La crise sanitaire qui semble fort heureusement s’achever a certes remis l’humain au centre. L’environnement inflationniste qui se fait désormais jour et que nous n’avons pas connu à ce niveau depuis 1983 vient rebattre toutes les cartes dans les entreprises. Il y a la pression du pouvoir d’achat, réelle et relayée par la phase politique dans laquelle nous sommes. Mais plus fondamentalement, le croisement des transformations ou des questionnements sur le travail issu de la crise sanitaire avec cette nouvelle instabilité économique et géopolitique rebat les cartes des équilibres dans les organisations. Depuis plusieurs mois déjà, la question du partage de la valeur était posée, au point d’être reprise par le candidat élu. De même, le rôle de l’entreprise elle-même s’est étendu plus que jamais et on ne sait plus très bien quels sont les contours de ses responsabilités sociales. Cela pourrait, pour un temps au moins, empêcher d’en tirer des conséquences adaptées sur notre modèle social et ses financements.

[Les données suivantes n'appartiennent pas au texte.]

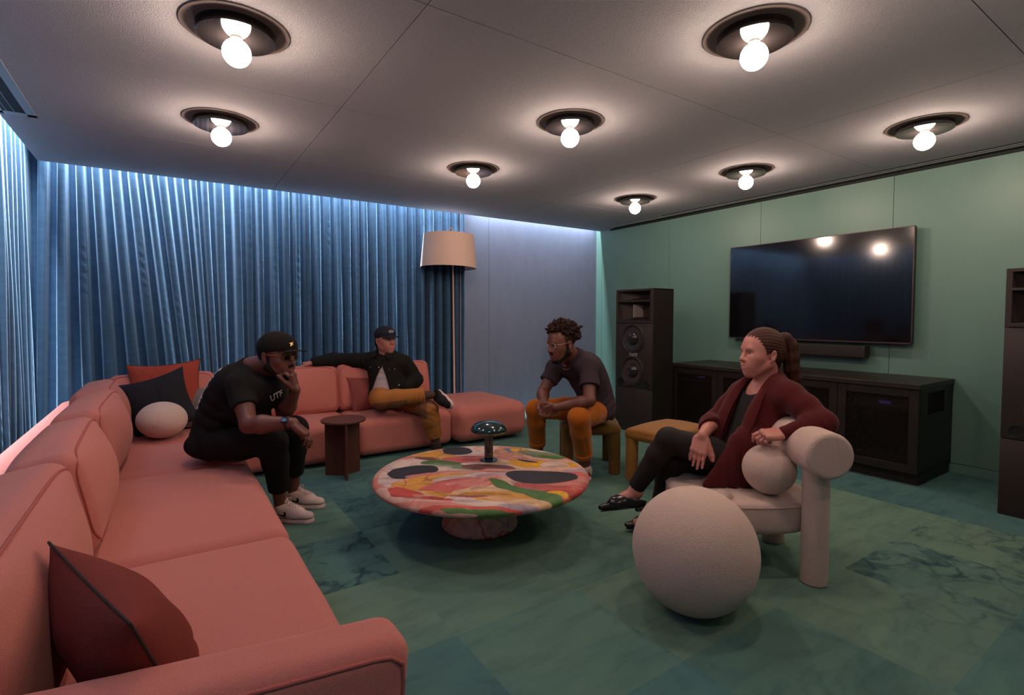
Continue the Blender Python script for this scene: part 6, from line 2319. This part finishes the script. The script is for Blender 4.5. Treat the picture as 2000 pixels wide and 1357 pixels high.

Une fois de plus, la fonction RH est au cœur de ces contradictions et doit gérer dans un même moment une tension sociale probable, un corps social perturbé par une crise inédite, des attentes nouvelles avec une forme d’impatience des salariés à voir changer les choses, une situation économique instable et un marché du recrutement toujours tendu. Les RH ont les cartes en main – même si elles ont changé – pour reposer fortement leur stratégie, innover sur des sujets sensibles comme l’organisation du travail, la reconnaissance, l’évaluation, la structuration des métiers et des compétences, repenser le modèle managérial… C’est parce que le jeu a changé qu’il est temps de faire évoluer des règles finalement assez stables depuis longtemps. Cette responsabilité d’accélération de la transformation humaine des entreprises devra être nécessairement partagée entre tous les acteurs sociaux, économiques et politiques, sans quoi elle sera parcellaire et viendra ajouter de l’instabilité sociale à l’instabilité de notre environnement. Parmi les sujets à prendre en main, il y a le nouveau rôle de l’entreprise, conséquence des choix humains et sociaux qui seront pris, car c’est sur le terrain, dans la réalité de chaque organisation, que les choses bougeront durablement. On le constate dès maintenant concernant l’enjeu environnemental, où la prise de conscience du rôle à jouer se révèle bien plus efficace que les contraintes créées. Il en sera de même pour les politiques humaines qui devront consacrer la primauté de l’humain dans le modèle économique et celui du réalisme dans le modèle social. C’est un nouvel équilibre à trouver et il faut avoir un double courage pour cela : se donner le temps nécessaire et faire confiance aux acteurs de l’entreprise elle-même et aux organisations syndicales locales pour trouver le bon rythme. Elles ont prouvé cette capacité dans l’urgence de la crise sanitaire et sauront le faire dans le temps de la stratégie et de la conviction.